Marchionne chiede stabilimenti più produttivi, voi cosa rispondete?
Ma noi siamo già lo stabilimento più produttivo d'Europa: ogni operaio produce in media 73 vetture l'anno, siamo ai livelli degli stabilimenti brasiliani. Noi operiamo già sui 15 turni, anche di notte, e a dire il vero abbiamo firmato per i 17, che l'azienda potrebbe dunque chiedere quando vuole. La verità è che Fiat oggi vende meno, e così l'anno scorso abbiamo fatto almeno 10 settimane di cassa integrazione, cioè 2 mesi e mezzo. Non è colpa nostra se si produce meno: è un problema di mercato e di volumi, la produttività del lavoratore è già alta.
Come sta andando la causa per il vostro licenziamento?

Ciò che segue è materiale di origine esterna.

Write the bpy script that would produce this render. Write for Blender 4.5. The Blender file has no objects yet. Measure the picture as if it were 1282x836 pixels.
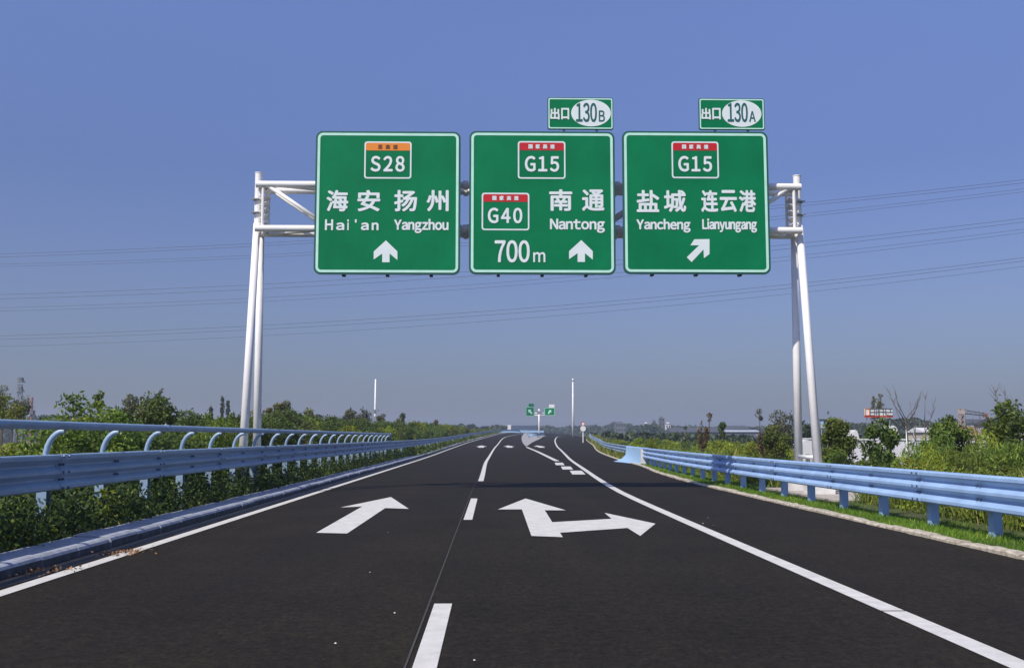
import bpy, math, random
import numpy as np
from mathutils import Vector, Matrix, Euler
R = math.radians
C = bpy.context.scene.collection
sc = bpy.context.scene
# ------------------------------------------------------------------ camera
F = 1290.0            # focal length in photograph pixels (photo is 1282 x 836)
PITCH, YAW = 5.71, -1.177
CAMZ = 1.40
cam_d = bpy.data.cameras.new('camera')
cam = bpy.data.objects.new('camera', cam_d); C.objects.link(cam)
cam_d.sensor_width = 36; cam_d.lens = 36 * F / 1282
cam_d.clip_start = .1; cam_d.clip_end = 12000
cam.location = (0, 0, CAMZ); cam.rotation_euler = (R(90 + PITCH), 0, R(YAW))
sc.camera = cam
MROT = Euler((R(90 + PITCH), 0, R(YAW))).to_matrix()
# ------------------------------------------------------------------ light
SUNV = Vector((.62, .68, -1)).normalized()          # the way the light travels
SEL = math.asin(-SUNV.z)
SAZ = math.atan2(-SUNV.x, -SUNV.y)                    # compass angle of the sun from +Y towards +X
w = bpy.data.worlds.new('World'); sc.world = w; w.use_nodes = True
nt = w.node_tree; nt.nodes.clear()
sky = nt.nodes.new('ShaderNodeTexSky'); sky.sky_type = 'NISHITA'; sky.sun_disc = False
sky.sun_elevation = SEL; sky.sun_rotation = SAZ
sky.altitude = 0; sky.air_density = 1.0; sky.dust_density = 1.2; sky.ozone_density = 3.0
hs = nt.nodes.new('ShaderNodeHueSaturation'); hs.inputs['Saturation'].default_value = .78
tc = nt.nodes.new('ShaderNodeTexCoord'); sx = nt.nodes.new('ShaderNodeSeparateXYZ')
mr = nt.nodes.new('ShaderNodeValToRGB')
cr = mr.color_ramp
cr.elements[0].position = 0.0; cr.elements[0].color = (.47, .495, .62, 1)
cr.elements[1].position = .45; cr.elements[1].color = (.85, 1.0, 1.55, 1)
e = cr.elements.new(.12); e.color = (.565, .615, .87, 1)
e = cr.elements.new(.25); e.color = (.58, .68, 1.08, 1)
e = cr.elements.new(.38); e.color = (.80, .94, 1.46, 1)
mx = nt.nodes.new('ShaderNodeMix'); mx.data_type = 'RGBA'; mx.blend_type = 'MULTIPLY'; mx.inputs[0].default_value = 1
bg = nt.nodes.new('ShaderNodeBackground'); bg.inputs[1].default_value = .10
wo = nt.nodes.new('ShaderNodeOutputWorld')
L = nt.links.new
L(sky.outputs[0], hs.inputs['Color']); L(tc.outputs['Generated'], sx.inputs[0]); L(sx.outputs['Z'], mr.inputs[0])
L(hs.outputs[0], mx.inputs[6]); L(mr.outputs[0], mx.inputs[7]); L(mx.outputs[2], bg.inputs[0]); L(bg.outputs[0], wo.inputs[0])
sun_d = bpy.data.lights.new('sun', 'SUN'); sun_d.energy = 4.5; sun_d.angle = R(.55); sun_d.color = (1, .94, .84)
sun = bpy.data.objects.new('sun', sun_d); C.objects.link(sun)
sun.rotation_euler = SUNV.to_track_quat('-Z', 'Y').to_euler(); sun.location = (-40, -60, 80)
sc.view_settings.view_transform = 'Standard'; sc.view_settings.look = 'None'
sc.view_settings.exposure = 0; sc.view_settings.gamma = 1
# ------------------------------------------------------------------ geometry of the place
def zmain(Y):
    if Y < 60: return 0.0
    if Y < 140: return .012 / 160 * (Y - 60) ** 2
    z = .48 + .012 * (Y - 140)
    if Y > 310: z -= .00012 * (Y - 310) ** 2
    return z
def zramp(Y):
    if Y < 215: return zmain(Y)
    return zmain(215) + .012 * (Y - 215) - .00025 * (Y - 215) ** 2
def ray(px, py):
    return MROT @ Vector(((px - 641) / F, -(py - 418) / F, -1))
def P(px, py, D):                  # the point seen there in the photograph, D metres down the road
    d = ray(px, py); t = D / d.y
    return Vector((d.x * t, D, CAMZ + d.z * t))
def G(px, py, zf=zmain):           # the road point seen there
    d = ray(px, py); lo, hi = 2.0, 420.0
    t = 2.0; prev = 1
    while t < hi:
        if CAMZ + d.z * t / d.y <= zf(t): break
        t += .25
    a, b = max(t - .25, .5), t
    for _ in range(30):
        m = (a + b) / 2
        if CAMZ + d.z * m / d.y <= zf(m): b = m
        else: a = m
    return Vector((d.x * b / d.y, b, zf(b)))
def PX(px, D): return (px - 614.5) * D / F
def ZY(py, D): return CAMZ + (547 - py) * D / F
def interp(pts):
    ys = [p[0] for p in pts]; xs = [p[1] for p in pts]
    # smooth (monotone-ish) piecewise cubic
    n = len(ys); m = []
    for i in range(n):
        if i == 0: m.append((xs[1]-xs[0])/(ys[1]-ys[0]))
        elif i == n-1: m.append((xs[-1]-xs[-2])/(ys[-1]-ys[-2]))
        else: m.append((xs[i+1]-xs[i-1])/(ys[i+1]-ys[i-1]))
    def f(y):
        if y <= ys[0]: return xs[0] + m[0]*(y-ys[0])
        if y >= ys[-1]: return xs[-1] + m[-1]*(y-ys[-1])
        for i in range(n-1):
            if y <= ys[i+1]:
                h = ys[i+1]-ys[i]; t = (y-ys[i])/h
                return ((2*t**3-3*t**2+1)*xs[i] + (t**3-2*t**2+t)*h*m[i] + (-2*t**3+3*t**2)*xs[i+1] + (t**3-t**2)*h*m[i+1])
    return f
def from_px(pts, zf=zmain):
    out = []
    for p in pts:
        g = G(p[0], p[1], zf); out.append((g.y, g.x))
    return out
XLine = interp([(0, -4.4), (40, -4.4), (80, -4.38), (110, -4.2), (150, -3.3), (210, -.9), (300, 3.4), (360, 9.5), (430, 22)])
XDiv = interp([(0, -.41), (30, -.36)] + from_px([(602, 601.8), (610, 575.5), (622.3, 557.2), (636.5, 546)]) + [(340, 14), (430, 30)])
XRight = interp([(0, 3.26), (24, 3.28), (32, 3.5), (44.5, 4.05), (63.6, 4.92), (84, 6.0), (105, 7.05), (122, 7.84), (169, 10.5), (218, 14.0), (235, 16.0), (300, 24)])
XEdge = interp([(0, 6.13), (30, 6.13), (40, 6.5), (50.7, 7.3), (64.5, 7.9), (95, 9.8), (130, 12.8), (180, 16.6), (240, 23), (300, 33)])
def XKerb(Y): return XLine(Y) - .43
def XGL(Y): return interpGL(Y)     # gore island, left side
g0 = G(658.8, 559)
interpGL = interp([(g0.y, g0.x), (150, PX(654.5, 150)), (200, PX(653.3, 200)), (260, PX(655, 260)), (330, PX(663, 330)), (430, 36)])
interpGR = interp([(g0.y, g0.x), (150, PX(666, 150)), (190, PX(676, 190)), (230, PX(682, 230)), (300, 21), (430, 44)])
def surf(X, Y):
    if Y <= g0.y: return zmain(Y)
    a, b = interpGL(Y), interpGR(Y)
    if X <= a: return zmain(Y)
    if X >= b: return zramp(Y)
    t = (X - a) / (b - a); t = t*t*(3-2*t)
    return zmain(Y)*(1-t) + zramp(Y)*t
# ------------------------------------------------------------------ materials
def mat(name, col, rough=.6, metal=0, noise=None, bump=None, spec=.5, col2=None, coat=0):
    m = bpy.data.materials.new(name); m.use_nodes = True
    n = m.node_tree.nodes; l = m.node_tree.links.new
    b = n['Principled BSDF']; b.inputs['Roughness'].default_value = rough; b.inputs['Metallic'].default_value = metal
    b.inputs['Specular IOR Level'].default_value = spec
    b.inputs['Coat Weight'].default_value = coat
    b.inputs['Base Color'].default_value = (*col, 1)
    tcn = n.new('ShaderNodeTexCoord')
    if noise:
        sc_, amt = noise
        t1 = n.new('ShaderNodeTexNoise'); t1.inputs['Scale'].default_value = sc_; t1.inputs['Detail'].default_value = 6; t1.inputs['Roughness'].default_value = .65
        l(tcn.outputs['Object'], t1.inputs['Vector'])
        r = n.new('ShaderNodeValToRGB'); r.color_ramp.elements[0].position = .3; r.color_ramp.elements[1].position = .72
        c2 = col2 or tuple(c * (1 + amt) for c in col)
        r.color_ramp.elements[0].color = (*[c * (1 - amt) for c in col], 1); r.color_ramp.elements[1].color = (*c2, 1)
        l(t1.outputs['Fac'], r.inputs[0]); l(r.outputs[0], b.inputs['Base Color'])
        ma = n.new('ShaderNodeMapRange'); ma.inputs['To Min'].default_value = max(0, rough - .12); ma.inputs['To Max'].default_value = min(1, rough + .12)
        l(t1.outputs['Fac'], ma.inputs[0]); l(ma.outputs[0], b.inputs['Roughness'])
    if bump:
        bs, st, dist = bump
        t2 = n.new('ShaderNodeTexNoise'); t2.inputs['Scale'].default_value = bs; t2.inputs['Detail'].default_value = 4
        l(tcn.outputs['Object'], t2.inputs['Vector'])
        bp = n.new('ShaderNodeBump'); bp.inputs['Strength'].default_value = st; bp.inputs['Distance'].default_value = dist
        l(t2.outputs['Fac'], bp.inputs['Height']); l(bp.outputs[0], b.inputs['Normal'])
    return m
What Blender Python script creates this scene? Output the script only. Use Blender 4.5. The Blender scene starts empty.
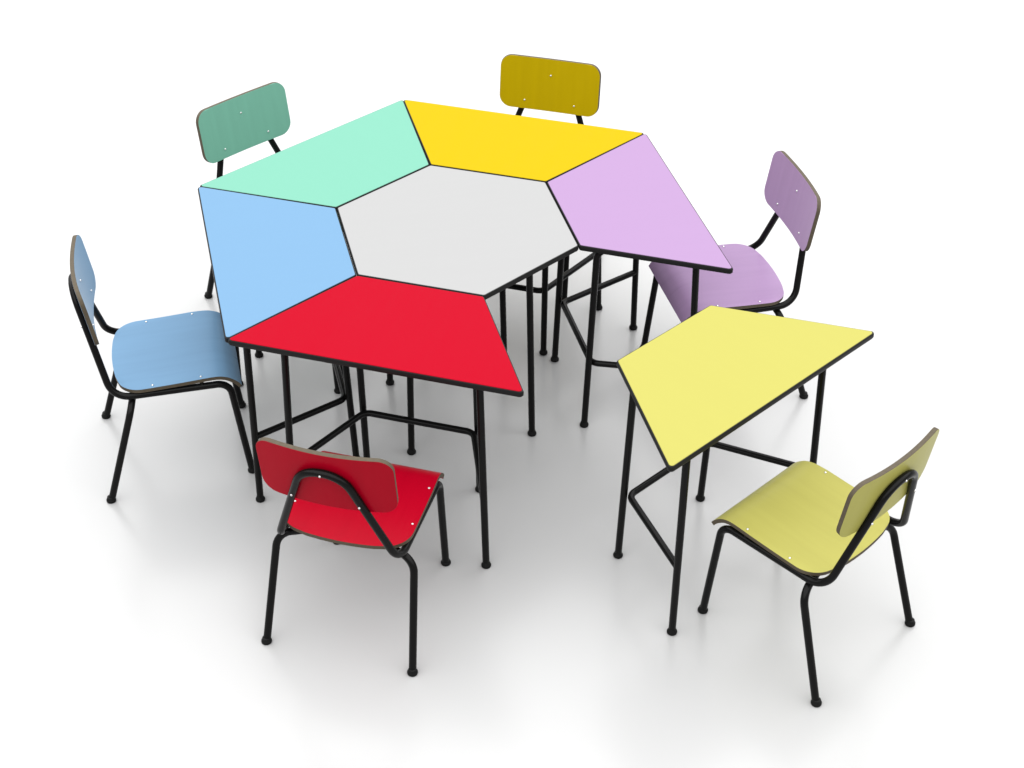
import bpy, bmesh, math
from mathutils import Vector, Matrix

scene = bpy.context.scene
COL = scene.collection
PI = math.pi


# ---------------------------------------------------------------- materials
def lin(c):
    c /= 255.0
    return c / 12.92 if c <= 0.04045 else ((c + 0.055) / 1.055) ** 2.4


def rgb(r, g, b, k=1.0):
    return (lin(r) * k, lin(g) * k, lin(b) * k, 1.0)


def new_mat(name):
    m = bpy.data.materials.new(name)
    m.use_nodes = True
    nt = m.node_tree
    return m, nt, nt.nodes['Principled BSDF']


def laminate(name, col, rough=0.42, spec=0.35, grain=0.012, bump=0.05):
    """Coloured laminate: faint streaks in tone, uneven gloss and a fine pebbled surface."""
    m, nt, b = new_mat(name)
    N, L = nt.nodes, nt.links
    tc = N.new('ShaderNodeTexCoord')
    mp = N.new('ShaderNodeMapping')
    mp.inputs['Scale'].default_value = (22, 2, 2)
    L.new(tc.outputs['Object'], mp.inputs['Vector'])
    nz = N.new('ShaderNodeTexNoise')
    nz.inputs['Scale'].default_value = 1.6
    nz.inputs['Detail'].default_value = 3
    L.new(mp.outputs['Vector'], nz.inputs['Vector'])
    mx = N.new('ShaderNodeMix')
    mx.data_type = 'RGBA'
    mx.inputs[6].default_value = tuple(c * (1 - grain) for c in col[:3]) + (1,)
    mx.inputs[7].default_value = tuple(min(c * (1 + grain), 1) for c in col[:3]) + (1,)
    L.new(nz.outputs['Fac'], mx.inputs[0])
    L.new(mx.outputs[2], b.inputs['Base Color'])
    rr = N.new('ShaderNodeMapRange')
    rr.inputs['To Min'].default_value = rough - 0.06
    rr.inputs['To Max'].default_value = rough + 0.06
    L.new(nz.outputs['Fac'], rr.inputs['Value'])
    L.new(rr.outputs['Result'], b.inputs['Roughness'])
    fz = N.new('ShaderNodeTexNoise')
    fz.inputs['Scale'].default_value = 900
    fz.inputs['Detail'].default_value = 2
    L.new(tc.outputs['Object'], fz.inputs['Vector'])
    bp = N.new('ShaderNodeBump')
    bp.inputs['Strength'].default_value = bump
    bp.inputs['Distance'].default_value = 0.0004
    L.new(fz.outputs['Fac'], bp.inputs['Height'])
    L.new(bp.outputs['Normal'], b.inputs['Normal'])
    b.inputs['Specular IOR Level'].default_value = spec
    return m


def plain(name, col, rough, spec=0.5, metal=0.0, bump=0.0, scale=500):
    m, nt, b = new_mat(name)
    N, L = nt.nodes, nt.links
    b.inputs['Base Color'].default_value = col
    b.inputs['Roughness'].default_value = rough
    b.inputs['Specular IOR Level'].default_value = spec
    b.inputs['Metallic'].default_value = metal
    if bump:
        tc = N.new('ShaderNodeTexCoord')
        nz = N.new('ShaderNodeTexNoise')
        nz.inputs['Scale'].default_value = scale
        nz.inputs['Detail'].default_value = 3
        L.new(tc.outputs['Object'], nz.inputs['Vector'])
        bp = N.new('ShaderNodeBump')
        bp.inputs['Strength'].default_value = bump
        bp.inputs['Distance'].default_value = 0.0005
        L.new(nz.outputs['Fac'], bp.inputs['Height'])
        L.new(bp.outputs['Normal'], b.inputs['Normal'])
        rr = N.new('ShaderNodeMapRange')
        rr.inputs['To Min'].default_value = rough - 0.05
        rr.inputs['To Max'].default_value = rough + 0.05
        L.new(nz.outputs['Fac'], rr.inputs['Value'])
        L.new(rr.outputs['Result'], b.inputs['Roughness'])
    return m


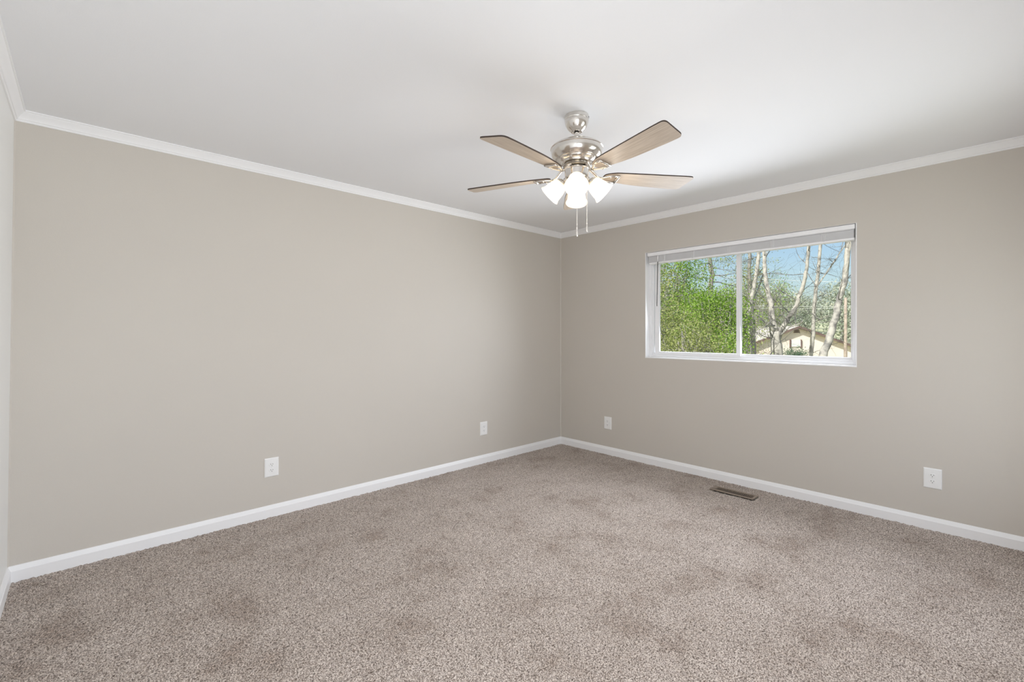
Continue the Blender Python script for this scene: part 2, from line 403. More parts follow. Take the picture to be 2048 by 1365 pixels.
# ------------------------------------------------------------------ outlets
def make_outlet():
    root = empty('wall_outlet', (0, 0, 0))
    W, Hh = .0455, .0655
    bm = bmesh.new(); n = 8                         # plate: domed rectangular cover, local -Y faces the room
    def rr(w, h, r, y):
        out = []
        for cx, cz, a0 in ((w - r, h - r, 0), (-w + r, h - r, 90), (-w + r, -h + r, 180), (w - r, -h + r, 270)):
            for i in range(5):
                a = R(a0 + i * 22.5); out.append(bm.verts.new((cx + r * math.cos(a), y, cz + r * math.sin(a))))
        return out
    L0 = rr(W, Hh, .003, .0005); L1 = rr(W, Hh, .003, -.0025); L2 = rr(W - .0045, Hh - .0045, .003, -.006); L3 = rr(W - .008, Hh - .008, .003, -.0065)
    for a, b in ((L0, L1), (L1, L2), (L2, L3)):
        for i in range(20): bm.faces.new((a[i], a[(i + 1) % 20], b[(i + 1) % 20], b[i]))
    bm.faces.new(L3); bm.faces.new(L0[::-1]); bmesh.ops.recalc_face_normals(bm, faces=bm.faces)
    obj('cover_plate', bm, M_plate, root)
    for s in (1, -1):
        cz = s * .0195
        bm = bmesh.new(); pts = []
        for i in range(28):
            a = 2 * math.pi * i / 28; x = .0172 * math.cos(a); zz = max(-.0125, min(.0125, .0172 * math.sin(a))); pts.append((x, zz + cz))
        A = [bm.verts.new((x, -.006, z_)) for x, z_ in pts]; B = [bm.verts.new((x, -.0086, z_)) for x, z_ in pts]
        for i in range(28): bm.faces.new((A[i], A[(i + 1) % 28], B[(i + 1) % 28], B[i]))
        bm.faces.new(B); bmesh.ops.recalc_face_normals(bm, faces=bm.faces)
        rc = obj('receptacle', bm, M_plate, root, bevel=.0006)
        for dx, dz, w_, h_ in ((-.0065, .0035, .0011, .0042), (.0065, .0035, .0011, .0034)):
            bm = bmesh.new(); box(bm, dx - w_, dx + w_, -.0090, -.0080, cz + dz - h_, cz + dz + h_); obj('slot', bm, M_dark, rc)
        bm = bmesh.new(); lathe(bm, [(.0001, 0), (.0024, 0), (.0024, .001), (.0001, .001)], 14, Matrix.Translation((0, -.0080, cz - .0070)) @ Matrix.Rotation(R(90), 4, 'X'))
        obj('ground_hole', bm, M_dark, rc)
    bm = bmesh.new(); lathe(bm, [(.0001, 0), (.0032, 0), (.0026, .0014), (.0001, .0018)], 16, Matrix.Translation((0, -.0064, 0)) @ Matrix.Rotation(R(90), 4, 'X'))
    obj('screw', bm, M_plate, root, smooth=True)
    return root
def copy_tree(o, parent=None):
    c = o.copy(); COL.objects.link(c); c.parent = parent
    for ch in [x for x in bpy.data.objects if x.parent == o]: copy_tree(ch, c)
    return c
o0 = make_outlet()
for i, (x, y, z_, rz, lab) in enumerate((
        (.951, YB, .345, 0, 'white duplex outlet low on the left part of the back wall'),
        (2.875, YB, .341, 0, 'white duplex outlet on the back wall near the far corner'),
        (XR, 2.825, .332, -90, 'small white duplex outlet on the window wall beside the far corner'),
        (XR, .292, .335, -90, 'larger looking white duplex outlet on the window wall right of the window'))):
    o = o0 if i == 0 else copy_tree(o0)
    o.location = (x, y, z_); o.rotation_euler = (0, 0, R(rz)); tag(o, lab, 'electrical outlet', 'wall outlets')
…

Al primo grado la sentenza ha dato ragione a noi: antisindacalità dell'azienda e nostro reintegro. Oggi non siamo ancora ammessi in produzione: passiamo quasi tutto il tempo nella saletta sindacale, e solo io e l'altro delegato, Antonio Lamorte, possiamo girare un po' per i reparti, viste le nostre funzioni; Marco Pignatelli, che non è delegato, passa tutte le 7 ore e mezza nella saletta. Attendiamo l'appello: abbiamo presentato nuove prove e registrazioni. Anche un sms che una compagna mi inviò 40 giorni prima del licenziamento, con cui mi metteva in guardia dal comportamento del gestore operativo che poi ci accusò di aver bloccato quel famoso robot alla linea.
Ma se oggi Marchionne vi chiedesse di scambiare i vostri diritti con il posto di lavoro, da voi vincerebbe il sì o il no?
Premesso che certi diritti sono indisponibili, e che per noi quel referendum sarebbe illegittimo, io penso che a Melfi il «no» raggiungerebbe almeno il risultato di Mirafiori, già altissimo. O anche di più.